O novo governo deverá, ainda, definir uma agenda sócio-econômica que articule cinco eixos básicos:
a) estabilidade econômica e monetária;
b) incremento do crescimento econômico;
c) criação de empregos;
d) distribuição de renda e riqueza;
e) qualidade de vida.


UM GOVERNO DEMOCRÁTICO E POPULAR

Para o novo governo poder realizar um programa democrático e reformador e construir uma agenda para o século XXI, precisará ter visão estratégica, um sentido de missão, flexibilidade tática, eficiência e eficácia operacional e, acima de tudo, sensibilidade social. No momento atual, a exigência em relação às forças políticas é muito maior do que no passado recente. Uma força política para ser efetiva no complexo e dinâmico mundo atual tem que estar antenada com as profundas mudanças e transformações que assolam a todo o mundo.
Ao mesmo tempo, deverá ser capaz de fazer leituras locais e regionais dessa complexidade dinâmica e traduzir essa leitura em propostas adequadas. Para se alcançar êxito, deverá ser iluminado por uma nova ótica e inspirado por uma nova ética. Existem evidentes ameaças ao patrimônio natural da vida e da humanidade. Isso nos obriga a obter consensos mínimos. Isso exige uma postura tolerante, Isso impõe que se aprenda a conviver com a diversidade e a superar sectarismos de vários matizes.
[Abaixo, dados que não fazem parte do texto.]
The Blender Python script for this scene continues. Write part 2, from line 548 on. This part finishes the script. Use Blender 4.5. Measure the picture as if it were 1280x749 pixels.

Reacende-se a crença no futuro do Brasil, reacende-se a esperança de um país inclusivo, justo, democrático e fraterno.  O novo governo, sob a direção da Presidente Dilma, iluminado pela nova ótica e inspirado na nova ética, poderá dar uma contribuição significativa nesta direção. A expectativa é que possa dar uma efetiva contribuição para a concretização da utopia irrealizada, mas não irrealizável que se expressa na afirmação final da Carta da Terra: Que o nosso tempo seja lembrado pelo despertar de uma nova reverência face à vida, pelo compromisso firme de alcançar a sustentabilidade, a intensificação da luta pela justiça e pela paz, e a alegre celebração da vida.